What is expected:
Set down, exactly as written, the lines from the top of the data to the line that holds "SC = bpy.context.scene", and omit the pictures.

Dataset section:

## BEGIN

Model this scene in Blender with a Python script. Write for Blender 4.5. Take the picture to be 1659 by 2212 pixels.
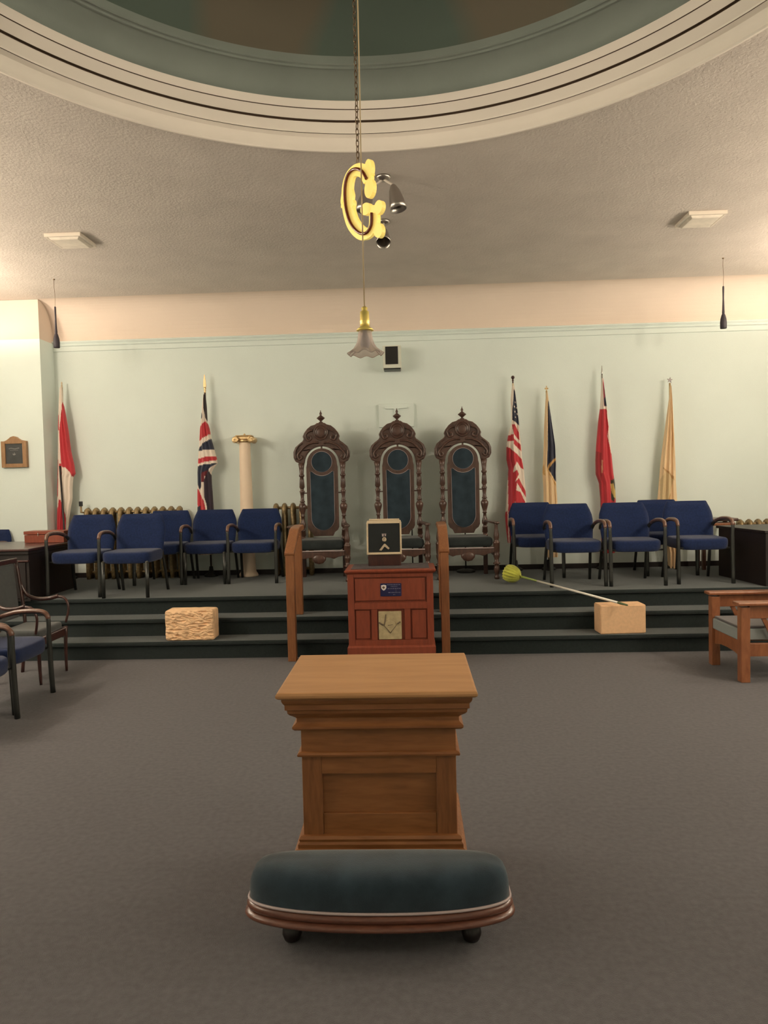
import bpy, bmesh, math, random
from math import sin, cos, pi, sqrt, radians, atan, atan2
from mathutils import Vector, Matrix, noise
from mathutils.geometry import tessellate_polygon
random.seed(7)
for o in list(bpy.data.objects): bpy.data.objects.remove(o, do_unlink=True)
C = bpy.context.scene.collection
SC = bpy.context.scene

# ------------------------------------------------------------------ camera
FPX, W, H = 1530.0, 1659.0, 2212.0
pitch = -atan((1106 - 1045) / FPX); yaw = .0367; roll = .0235
cy, sy = cos(yaw), sin(yaw)
fw0 = Vector((-sy, cy, 0)); rt0 = Vector((cy, sy, 0)); up0 = Vector((0, 0, 1))
fw = fw0 * cos(pitch) + up0 * sin(pitch); upv = -fw0 * sin(pitch) + up0 * cos(pitch)
rt = rt0 * cos(roll) - upv * sin(roll); up2 = upv * cos(roll) + rt0 * sin(roll)
cam = bpy.data.cameras.new('camera'); camo = bpy.data.objects.new('camera', cam); C.objects.link(camo)
M3 = Matrix((rt, up2, -fw)).transposed()
camo.matrix_world = Matrix.Translation((0, 0, 1.6)) @ M3.to_4x4()
cam.sensor_fit = 'VERTICAL'; cam.sensor_height = 36.0; cam.lens = FPX / H * 36.0
cam.clip_start = .05; cam.clip_end = 60
SC.camera = camo
# ------------------------------------------------------------------ world, lights, exposure
wd = bpy.data.worlds.new('world'); SC.world = wd; wd.use_nodes = True
wd.node_tree.nodes['Background'].inputs[0].default_value = (.9, .85, .8, 1)
wd.node_tree.nodes['Background'].inputs[1].default_value = 0.02
SC.view_settings.view_transform = 'Standard'
try: SC.view_settings.look = 'None'
except Exception: pass
SC.view_settings.gamma = 1; SC.view_settings.exposure = 0.0; SC.view_settings.use_curve_mapping = False
WARM = (1.0, .82, .655)
def uplight(name, loc, power, col=WARM):
    l = bpy.data.lights.new(name, 'SPOT'); l.energy = power; l.color = col; l.shadow_soft_size = .12; l.spot_size = radians(172); l.spot_blend = .25
    o = bpy.data.objects.new(name, l); o.location = loc; o.rotation_euler = (pi, 0, 0); C.objects.link(o); return o
def lamp(name, loc, power, radius=.12, col=WARM):
    l = bpy.data.lights.new(name, 'POINT'); l.energy = power; l.color = col; l.shadow_soft_size = radius
    o = bpy.data.objects.new(name, l); o.location = loc; C.objects.link(o); return o
# wall sconces just outside the frame, plus an added low pair for the ring
lamp('sconce_light', (-4.85, 5.2, 3.10), 74, .14)
lamp('sconce_light', (4.60, 5.4, 3.10), 80, .14)
lamp('sconce_light', (-4.95, 3.7, 3.10), 125, .14)
lamp('sconce_light', (4.60, 3.7, 3.10), 125, .14)
lamp('sconce_light', (-4.95, .5, 3.10), 55, .16)
lamp('sconce_light', (4.60, .5, 3.10), 55, .16)
uplight('unseen_uplight', (-5.0, 7.0, 3.10), 90)
uplight('unseen_uplight', (4.65, 7.0, 3.10), 100)
uplight('unseen_uplight', (-4.95, 1.2, 2.20), 200)  # added low uplight that brightens the ceiling ring, not a sconce
uplight('unseen_uplight', (4.60, 1.2, 2.20), 200)  # matching added uplight for the ring, right side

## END

The solution:
Model this scene in Blender with a Python script. Write for Blender 4.5. Take the picture to be 1659 by 2212 pixels.
import bpy, bmesh, math, random
from math import sin, cos, pi, sqrt, radians, atan, atan2
from mathutils import Vector, Matrix, noise
from mathutils.geometry import tessellate_polygon
random.seed(7)
for o in list(bpy.data.objects): bpy.data.objects.remove(o, do_unlink=True)
C = bpy.context.scene.collection
SC = bpy.context.scene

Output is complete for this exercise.